## Aim of the task
Find the string "scene" and gather every line that holds it.

## Given data
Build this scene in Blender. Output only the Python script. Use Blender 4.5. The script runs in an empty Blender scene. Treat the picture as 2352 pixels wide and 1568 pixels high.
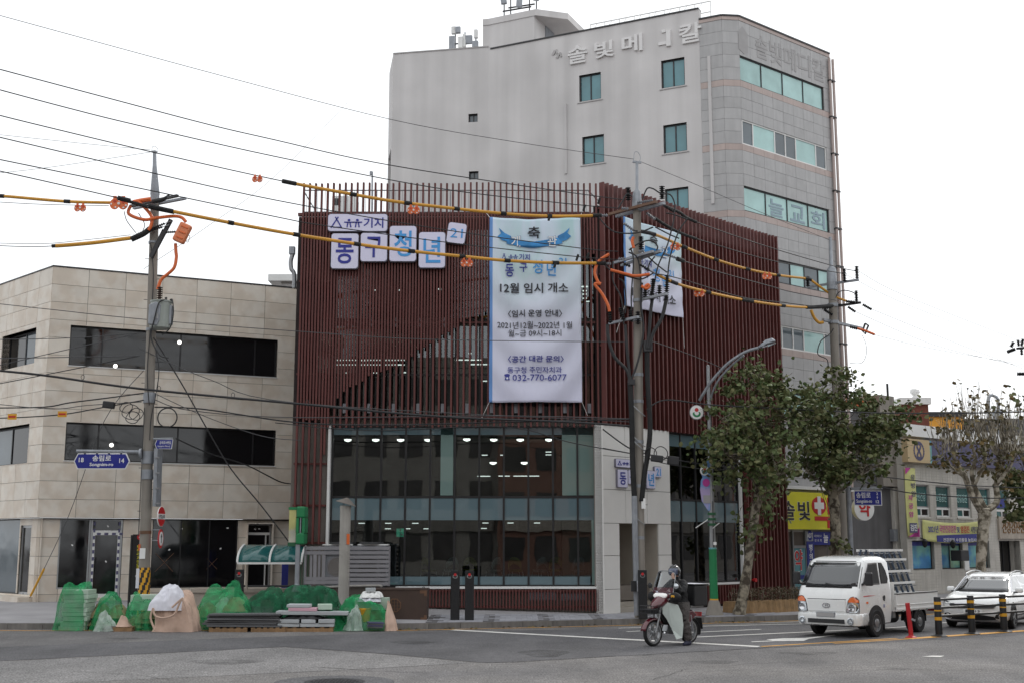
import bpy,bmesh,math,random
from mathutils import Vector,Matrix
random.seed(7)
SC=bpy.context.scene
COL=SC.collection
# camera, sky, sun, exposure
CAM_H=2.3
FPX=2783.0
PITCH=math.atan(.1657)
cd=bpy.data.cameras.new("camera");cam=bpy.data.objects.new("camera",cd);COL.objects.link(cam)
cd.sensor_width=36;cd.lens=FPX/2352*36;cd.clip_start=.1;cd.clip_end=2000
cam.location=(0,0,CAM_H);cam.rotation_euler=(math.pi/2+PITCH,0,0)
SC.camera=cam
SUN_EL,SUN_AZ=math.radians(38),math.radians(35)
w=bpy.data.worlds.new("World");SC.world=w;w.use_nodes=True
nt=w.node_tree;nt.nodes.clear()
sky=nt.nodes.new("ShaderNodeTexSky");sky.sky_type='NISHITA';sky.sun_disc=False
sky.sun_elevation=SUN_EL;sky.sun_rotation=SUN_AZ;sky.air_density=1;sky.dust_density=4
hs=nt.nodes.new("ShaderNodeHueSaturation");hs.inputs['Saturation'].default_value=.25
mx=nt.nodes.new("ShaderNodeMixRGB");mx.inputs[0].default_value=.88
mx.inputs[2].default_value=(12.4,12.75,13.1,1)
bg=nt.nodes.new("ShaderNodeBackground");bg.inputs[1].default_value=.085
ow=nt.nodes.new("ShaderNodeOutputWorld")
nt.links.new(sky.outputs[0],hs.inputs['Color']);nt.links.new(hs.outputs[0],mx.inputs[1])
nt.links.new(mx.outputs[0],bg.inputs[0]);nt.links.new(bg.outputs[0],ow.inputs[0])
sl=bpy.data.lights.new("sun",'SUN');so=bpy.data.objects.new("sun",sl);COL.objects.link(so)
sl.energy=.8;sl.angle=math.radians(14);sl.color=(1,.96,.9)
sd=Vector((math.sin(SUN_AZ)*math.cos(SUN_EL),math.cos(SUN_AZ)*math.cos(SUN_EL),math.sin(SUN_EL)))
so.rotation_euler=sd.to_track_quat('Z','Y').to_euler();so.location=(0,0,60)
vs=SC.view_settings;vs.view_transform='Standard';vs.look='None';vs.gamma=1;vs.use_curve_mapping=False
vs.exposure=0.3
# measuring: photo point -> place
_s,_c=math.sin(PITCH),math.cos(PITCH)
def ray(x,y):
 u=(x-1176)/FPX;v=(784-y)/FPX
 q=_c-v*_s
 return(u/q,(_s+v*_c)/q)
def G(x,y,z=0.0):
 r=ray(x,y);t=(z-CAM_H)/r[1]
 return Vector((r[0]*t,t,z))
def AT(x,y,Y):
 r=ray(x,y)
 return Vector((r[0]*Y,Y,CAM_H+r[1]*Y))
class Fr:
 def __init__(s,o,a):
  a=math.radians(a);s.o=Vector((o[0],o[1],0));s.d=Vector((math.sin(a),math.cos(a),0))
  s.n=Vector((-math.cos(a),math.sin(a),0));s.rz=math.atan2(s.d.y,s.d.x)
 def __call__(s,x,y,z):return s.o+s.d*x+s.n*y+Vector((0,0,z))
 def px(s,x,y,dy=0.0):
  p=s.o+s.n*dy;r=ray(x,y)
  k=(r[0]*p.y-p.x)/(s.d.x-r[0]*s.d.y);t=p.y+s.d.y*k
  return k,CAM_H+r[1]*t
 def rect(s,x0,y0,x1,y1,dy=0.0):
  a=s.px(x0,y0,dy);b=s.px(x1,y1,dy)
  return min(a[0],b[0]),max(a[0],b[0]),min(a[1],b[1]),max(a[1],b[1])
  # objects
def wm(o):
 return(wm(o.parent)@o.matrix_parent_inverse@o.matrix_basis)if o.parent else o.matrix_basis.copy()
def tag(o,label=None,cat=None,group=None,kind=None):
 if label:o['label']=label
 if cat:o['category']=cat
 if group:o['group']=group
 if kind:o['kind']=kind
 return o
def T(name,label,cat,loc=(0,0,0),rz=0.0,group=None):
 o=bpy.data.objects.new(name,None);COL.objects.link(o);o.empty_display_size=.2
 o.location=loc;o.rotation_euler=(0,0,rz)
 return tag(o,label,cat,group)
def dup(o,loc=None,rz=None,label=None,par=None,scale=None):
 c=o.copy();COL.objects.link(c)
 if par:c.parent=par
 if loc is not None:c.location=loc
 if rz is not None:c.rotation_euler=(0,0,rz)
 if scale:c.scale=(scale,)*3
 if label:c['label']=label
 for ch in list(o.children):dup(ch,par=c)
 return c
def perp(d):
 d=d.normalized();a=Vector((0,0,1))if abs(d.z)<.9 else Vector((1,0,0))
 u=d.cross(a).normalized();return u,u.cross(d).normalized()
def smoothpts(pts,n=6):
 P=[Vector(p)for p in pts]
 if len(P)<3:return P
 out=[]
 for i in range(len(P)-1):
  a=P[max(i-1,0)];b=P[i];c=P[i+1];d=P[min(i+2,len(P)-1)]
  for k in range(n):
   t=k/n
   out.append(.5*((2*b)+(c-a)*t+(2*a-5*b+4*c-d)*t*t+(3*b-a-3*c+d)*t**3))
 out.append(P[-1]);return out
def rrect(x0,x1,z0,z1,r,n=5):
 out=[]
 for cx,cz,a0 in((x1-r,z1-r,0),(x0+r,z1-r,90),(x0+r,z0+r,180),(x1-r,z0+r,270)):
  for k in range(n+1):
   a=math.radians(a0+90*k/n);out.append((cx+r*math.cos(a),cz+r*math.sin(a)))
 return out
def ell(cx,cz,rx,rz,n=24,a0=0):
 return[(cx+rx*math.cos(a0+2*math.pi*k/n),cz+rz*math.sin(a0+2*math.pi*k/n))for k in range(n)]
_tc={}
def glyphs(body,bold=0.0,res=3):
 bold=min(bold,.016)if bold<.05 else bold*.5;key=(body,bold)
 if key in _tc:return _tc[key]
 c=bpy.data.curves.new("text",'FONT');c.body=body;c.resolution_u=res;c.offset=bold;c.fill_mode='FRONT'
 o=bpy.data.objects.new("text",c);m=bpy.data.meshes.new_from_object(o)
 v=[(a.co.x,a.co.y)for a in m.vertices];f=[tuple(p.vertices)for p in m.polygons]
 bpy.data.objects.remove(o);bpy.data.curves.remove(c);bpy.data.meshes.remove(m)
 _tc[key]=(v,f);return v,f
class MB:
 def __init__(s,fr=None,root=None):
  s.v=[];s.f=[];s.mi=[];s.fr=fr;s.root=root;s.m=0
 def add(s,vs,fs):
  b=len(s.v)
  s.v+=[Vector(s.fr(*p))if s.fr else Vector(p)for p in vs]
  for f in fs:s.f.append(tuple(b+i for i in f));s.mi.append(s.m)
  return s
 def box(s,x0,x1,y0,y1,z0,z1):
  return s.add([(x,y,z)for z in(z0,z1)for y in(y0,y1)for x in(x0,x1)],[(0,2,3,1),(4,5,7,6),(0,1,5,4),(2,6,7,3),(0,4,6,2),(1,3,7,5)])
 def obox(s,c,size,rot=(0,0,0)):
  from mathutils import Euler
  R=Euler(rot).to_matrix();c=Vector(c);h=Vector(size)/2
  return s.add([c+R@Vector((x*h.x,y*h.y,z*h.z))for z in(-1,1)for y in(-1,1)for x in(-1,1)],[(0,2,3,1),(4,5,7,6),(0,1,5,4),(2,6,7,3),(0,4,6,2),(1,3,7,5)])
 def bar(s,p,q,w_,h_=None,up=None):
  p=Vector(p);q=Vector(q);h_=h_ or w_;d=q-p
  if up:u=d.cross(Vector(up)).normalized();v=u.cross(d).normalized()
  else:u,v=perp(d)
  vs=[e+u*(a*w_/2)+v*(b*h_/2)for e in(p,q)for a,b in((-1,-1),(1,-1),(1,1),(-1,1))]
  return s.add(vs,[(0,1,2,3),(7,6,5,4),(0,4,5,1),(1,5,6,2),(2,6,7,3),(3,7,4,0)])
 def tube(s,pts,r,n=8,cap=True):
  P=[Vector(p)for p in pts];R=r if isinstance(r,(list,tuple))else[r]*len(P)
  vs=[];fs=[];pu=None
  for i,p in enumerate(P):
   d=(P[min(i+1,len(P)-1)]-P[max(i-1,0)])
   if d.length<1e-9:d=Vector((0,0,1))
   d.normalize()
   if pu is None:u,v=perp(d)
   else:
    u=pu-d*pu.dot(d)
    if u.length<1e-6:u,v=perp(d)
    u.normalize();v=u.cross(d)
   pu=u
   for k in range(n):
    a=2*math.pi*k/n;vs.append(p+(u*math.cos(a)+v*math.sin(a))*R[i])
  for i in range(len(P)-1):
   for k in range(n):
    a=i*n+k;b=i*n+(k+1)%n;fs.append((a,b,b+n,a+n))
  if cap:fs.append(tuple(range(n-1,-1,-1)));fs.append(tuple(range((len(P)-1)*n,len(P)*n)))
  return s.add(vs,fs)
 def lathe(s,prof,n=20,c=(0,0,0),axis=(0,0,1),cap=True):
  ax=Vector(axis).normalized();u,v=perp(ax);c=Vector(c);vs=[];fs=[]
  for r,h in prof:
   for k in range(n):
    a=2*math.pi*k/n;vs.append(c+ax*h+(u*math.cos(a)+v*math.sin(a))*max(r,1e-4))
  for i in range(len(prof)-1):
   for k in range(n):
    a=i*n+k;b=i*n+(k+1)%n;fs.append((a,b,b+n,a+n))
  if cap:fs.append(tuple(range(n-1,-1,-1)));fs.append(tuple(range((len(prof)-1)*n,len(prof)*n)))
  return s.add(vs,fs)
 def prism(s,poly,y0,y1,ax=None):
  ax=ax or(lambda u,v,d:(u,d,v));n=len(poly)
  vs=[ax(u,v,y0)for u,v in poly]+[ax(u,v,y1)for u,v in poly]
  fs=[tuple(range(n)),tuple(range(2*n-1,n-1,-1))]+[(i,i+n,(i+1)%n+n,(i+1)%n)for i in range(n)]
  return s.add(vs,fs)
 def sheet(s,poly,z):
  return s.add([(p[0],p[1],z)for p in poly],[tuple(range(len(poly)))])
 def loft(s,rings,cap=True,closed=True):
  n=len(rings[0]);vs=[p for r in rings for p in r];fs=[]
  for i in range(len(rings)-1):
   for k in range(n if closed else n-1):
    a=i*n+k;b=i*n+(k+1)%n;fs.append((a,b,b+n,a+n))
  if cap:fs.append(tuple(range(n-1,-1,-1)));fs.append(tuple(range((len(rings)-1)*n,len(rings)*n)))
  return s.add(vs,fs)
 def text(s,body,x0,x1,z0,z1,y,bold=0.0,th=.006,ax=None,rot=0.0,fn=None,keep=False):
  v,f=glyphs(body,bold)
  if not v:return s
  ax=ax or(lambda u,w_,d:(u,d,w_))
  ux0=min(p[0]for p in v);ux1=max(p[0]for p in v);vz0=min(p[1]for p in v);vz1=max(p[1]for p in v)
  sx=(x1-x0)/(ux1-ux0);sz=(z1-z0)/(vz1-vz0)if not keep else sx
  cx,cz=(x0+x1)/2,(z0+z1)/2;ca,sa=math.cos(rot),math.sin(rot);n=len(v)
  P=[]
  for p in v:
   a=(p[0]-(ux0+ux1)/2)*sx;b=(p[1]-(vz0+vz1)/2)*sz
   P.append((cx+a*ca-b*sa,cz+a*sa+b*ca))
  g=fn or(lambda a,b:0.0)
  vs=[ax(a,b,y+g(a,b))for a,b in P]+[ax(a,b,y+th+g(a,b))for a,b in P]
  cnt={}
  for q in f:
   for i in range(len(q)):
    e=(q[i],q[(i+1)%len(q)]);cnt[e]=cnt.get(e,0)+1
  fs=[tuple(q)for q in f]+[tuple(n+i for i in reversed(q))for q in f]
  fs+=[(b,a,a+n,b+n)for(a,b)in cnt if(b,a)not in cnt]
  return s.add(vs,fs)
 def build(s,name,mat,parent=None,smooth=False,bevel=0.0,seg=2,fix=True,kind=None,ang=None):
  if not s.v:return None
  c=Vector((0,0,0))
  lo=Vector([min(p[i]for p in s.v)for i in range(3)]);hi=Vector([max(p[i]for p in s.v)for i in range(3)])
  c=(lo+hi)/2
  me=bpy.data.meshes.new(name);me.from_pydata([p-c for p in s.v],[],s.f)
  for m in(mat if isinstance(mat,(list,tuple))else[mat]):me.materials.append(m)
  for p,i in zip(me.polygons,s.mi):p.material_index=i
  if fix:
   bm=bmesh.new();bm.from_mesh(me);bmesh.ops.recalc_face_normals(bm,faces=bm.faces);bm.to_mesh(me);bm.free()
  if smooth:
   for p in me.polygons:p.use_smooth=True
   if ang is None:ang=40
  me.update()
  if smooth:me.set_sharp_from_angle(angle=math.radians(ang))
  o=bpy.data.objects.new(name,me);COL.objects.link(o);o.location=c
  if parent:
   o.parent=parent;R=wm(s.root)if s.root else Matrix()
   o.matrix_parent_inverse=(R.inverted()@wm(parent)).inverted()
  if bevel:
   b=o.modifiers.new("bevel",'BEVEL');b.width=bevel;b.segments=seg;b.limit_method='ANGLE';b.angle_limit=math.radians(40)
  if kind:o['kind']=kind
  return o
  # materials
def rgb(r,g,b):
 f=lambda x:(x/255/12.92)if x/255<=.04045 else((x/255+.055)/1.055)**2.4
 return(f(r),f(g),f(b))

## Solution
Build this scene in Blender. Output only the Python script. Use Blender 4.5. The script runs in an empty Blender scene. Treat the picture as 2352 pixels wide and 1568 pixels high.
SC=bpy.context.scene